Well, they can rent an email list or buy the names. But then couldn’t you just rent your own list and get the same mediocre results? Publishers that do this are just acting as lead brokers, who end up selling these leads with very thin margins. This approach almost always blows up in their face.

The real savior for publishers today is the use of 3rd party offshore call centers in a foreign country that have access to huge databases with very inexpensive labor for calling as many names needed to deliver the leads you want. In general, there is nothing wrong with using a call center, and there are pluses and minuses to employing these offshore teams. But don’t you want to be told about it? Today many publishers are telling their clients that they generate all their leads from their website, mailing list, newsletter, etc. But are they really?

If you want to know the truth about where your leads come from you could ask, but I have heard that not all vendors are being honest and upfront with their clients. Of course, if your sales team is getting the leads they need and the ROI is decent, then why do you, the marketer, really care? Well, if you care about your brand’s image or capturing true intent of your leads, then you need to ask your vendor these questions, and maybe even for some additional data.

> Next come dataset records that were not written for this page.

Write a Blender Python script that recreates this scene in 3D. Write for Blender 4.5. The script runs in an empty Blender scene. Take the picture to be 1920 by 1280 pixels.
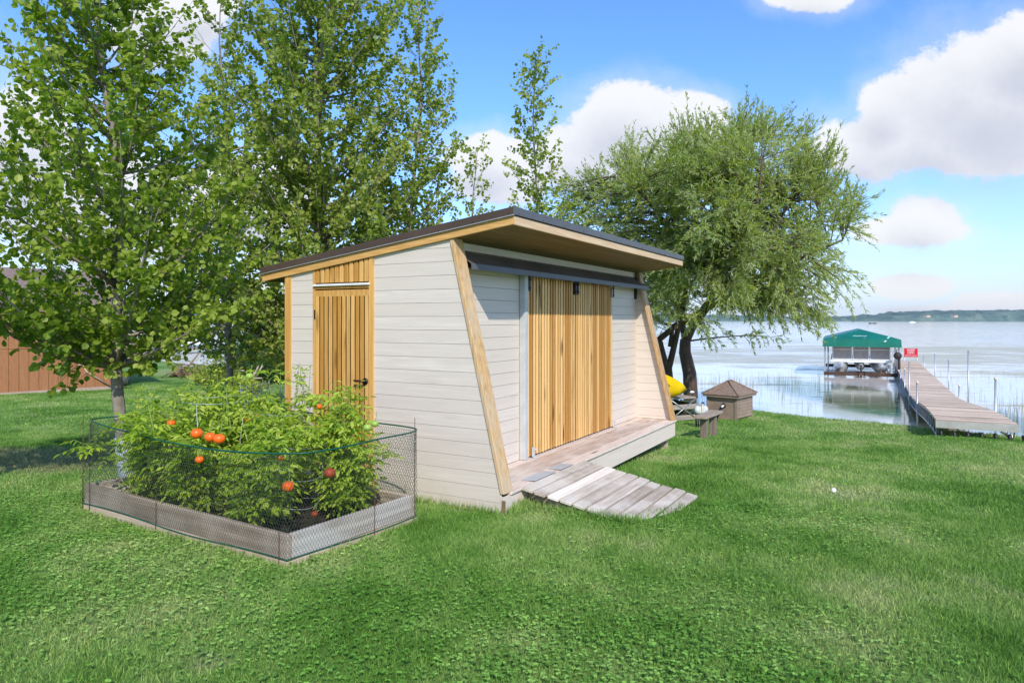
import bpy, math, random
import numpy as np
from math import radians as R, sin, cos, pi
random.seed(7)
rng = np.random.default_rng(11)

# ------------------------------------------------------------------ camera
S = bpy.context.scene
C = S.collection
H = 1.65; F = 1290.0; CY = 600.0
cam = bpy.data.cameras.new('camera'); camo = bpy.data.objects.new('camera', cam); C.objects.link(camo)
camo.location = (0, 0, H); camo.rotation_euler = (R(90), 0, 0)
cam.sensor_width = 36; cam.lens = 36 * F / 1920; cam.shift_y = -(640 - CY) / 1920
cam.clip_start = .05; cam.clip_end = 9000
S.camera = camo

# ------------------------------------------------------------------ exposure
S.view_settings.view_transform = 'Standard'; S.view_settings.look = 'None'
S.view_settings.exposure = 0.55; S.view_settings.gamma = 1
S.render.film_transparent = False
try:
    S.cycles.use_denoising = True
    S.cycles.max_bounces = 8; S.cycles.diffuse_bounces = 3; S.cycles.glossy_bounces = 3
    S.cycles.transmission_bounces = 4; S.cycles.transparent_max_bounces = 8
    S.cycles.caustics_reflective = False; S.cycles.caustics_refractive = False
except Exception:
    pass

# ------------------------------------------------------------------ node helpers
class NT:
    def __init__(s, tree): s.t = tree
    def n(s, typ, **kw):
        nd = s.t.nodes.new(typ)
        for k, v in kw.items():
            if k == 'inp':
                for a, b in v.items():
                    if hasattr(b, 'is_output') or isinstance(b, bpy.types.NodeSocket): s.t.links.new(b, nd.inputs[a])
                    else: nd.inputs[a].default_value = b
            else: setattr(nd, k, v)
        return nd
    def math(s, op, a, b=0.0, c=None, clamp=False):
        nd = s.n('ShaderNodeMath', operation=op, use_clamp=clamp)
        for i, v in enumerate((a, b, c)):
            if v is None: continue
            if isinstance(v, bpy.types.NodeSocket): s.t.links.new(v, nd.inputs[i])
            else: nd.inputs[i].default_value = v
        return nd.outputs[0]
    def vmath(s, op, a, b=(0, 0, 0)):
        nd = s.n('ShaderNodeVectorMath', operation=op)
        for i, v in enumerate((a, b)):
            if isinstance(v, bpy.types.NodeSocket): s.t.links.new(v, nd.inputs[i])
            else: nd.inputs[i].default_value = v
        return nd
    def mix(s, f, a, b, mode='MIX'):
        nd = s.n('ShaderNodeMix', data_type='RGBA', blend_type=mode)
        for k, v in ((0, f), (6, a), (7, b)):
            if isinstance(v, bpy.types.NodeSocket): s.t.links.new(v, nd.inputs[k])
            else: nd.inputs[k].default_value = v if k == 0 else (*v[:3], 1)
        return nd.outputs[2]
    def ramp(s, f, stops, interp='LINEAR'):
        nd = s.n('ShaderNodeValToRGB'); s.t.links.new(f, nd.inputs[0])
        cr = nd.color_ramp; cr.interpolation = interp
        while len(cr.elements) < len(stops): cr.elements.new(.5)
        for e, (p, c) in zip(cr.elements, stops):
            e.position = p; e.color = (*c, 1) if len(c) == 3 else c
        return nd.outputs[0]
    def step(s, f, a, b):
        nd = s.n('ShaderNodeMapRange', interpolation_type='SMOOTHSTEP')
        s.t.links.new(f, nd.inputs[0]); nd.inputs[1].default_value = a; nd.inputs[2].default_value = b
        return nd.outputs[0]
    def noise(s, vec, scale, detail=4, rough=.55):
        nd = s.n('ShaderNodeTexNoise', inp={'Scale': scale, 'Detail': detail, 'Roughness': rough})
        if vec is not None: s.t.links.new(vec, nd.inputs['Vector'])
        return nd.outputs['Fac']

# ------------------------------------------------------------------ sky and sun
SUN_EL = R(38.3); SUN_AZ = R(166.5)          # azimuth clockwise from +Y: behind the camera, a little to its right
W = bpy.data.worlds.new('World'); S.world = W; W.use_nodes = True
w = NT(W.node_tree)
for nd in list(W.node_tree.nodes): W.node_tree.nodes.remove(nd)
sky = w.n('ShaderNodeTexSky', sky_type='NISHITA', sun_disc=False)
sky.sun_elevation = SUN_EL; sky.sun_rotation = SUN_AZ; sky.air_density = 1.0; sky.dust_density = .35; sky.ozone_density = 2.2
# cloud field: soft lobes in direction space broken up by noise
def P(px, py): return ((px - 960) / F, (CY - py) / F)
LOBES = [(1850, 205, 165, 120), (1720, 262, 165, 62), (1905, 120, 110, 70), (1650, 205, 60, 50), (1840, 300, 160, 34), (1605, 285, 95, 50),
         (1185, 235, 105, 62), (1300, 222, 62, 40), (1110, 300, 110, 60), (1240, 300, 150, 60),
         (1718, 415, 62, 46), (1690, 435, 95, 24), (1695, 540, 66, 22), (1860, 570, 90, 20), (1500, 2, 90, 34), (1790, 582, 120, 10),
         (330, 60, 95, 70), (400, 20, 60, 34), (230, 400, 170, 90), (60, 300, 120, 130), (480, 380, 110, 70), (915, 300, 75, 45), (940, 345, 90, 40),
         (2100, 420, 120, 60), (2250, 200, 200, 120), (-200, 200, 200, 120), (640, 560, 260, 26)]
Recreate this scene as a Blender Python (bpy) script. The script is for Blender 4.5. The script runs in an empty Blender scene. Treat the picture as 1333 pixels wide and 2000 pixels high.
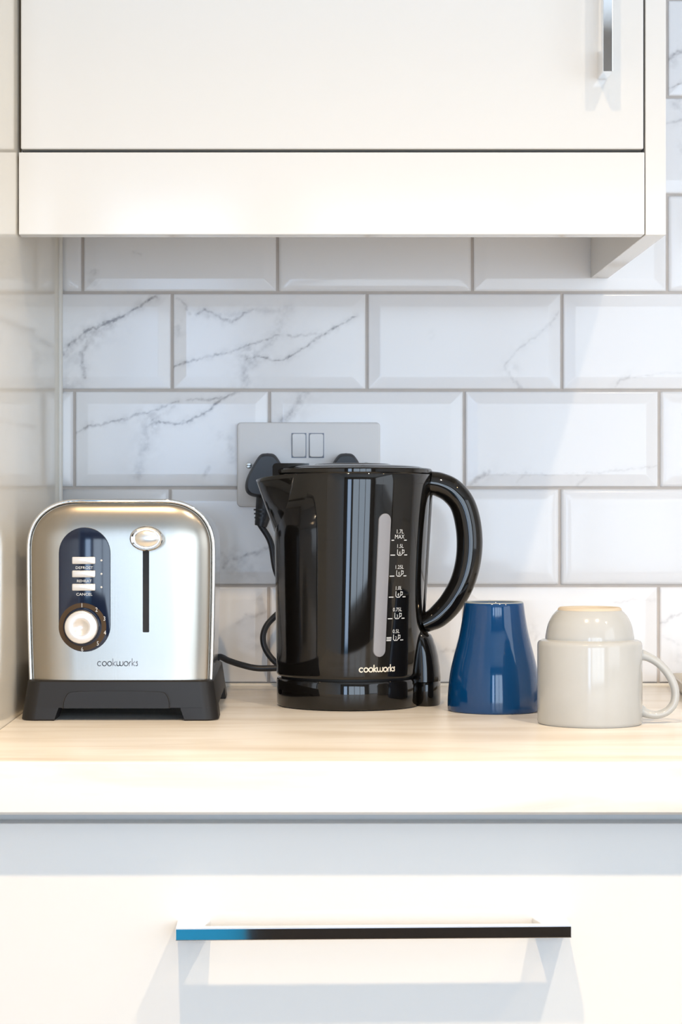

Start with, “Are you going to use a call center to generate the leads for my campaign?” “Where are you getting my leads from?” “What technology differentiates you from your competitors?” Anyone with a website and who sends emails has access to every audience interaction including their IP address, the type of device used for browsing, and a host of other audience specific information. If you can’t get this information, then you need to question the tactics for generating your leads. Maybe they are just buying some names for ten to fifty cents each and selling them to you at $25 or more per lead. But if you don’t care and it gets you the right person, then what’s the issue? But then you might as well look for vendors that can just sell you the names directly and avoid the middle man all together. If you have an inside call center, then this becomes even more feasible if you can acquire a quality list (which shouldn’t be a problem in today’s age of big data).

As someone who believes that unethical behavior typically comes back to bite you in the butt, I would hope all lead vendors would be honest if not transparent about how they’re getting you the leads they’re selling you. Knowing the truth and getting the required results is a win-win for all.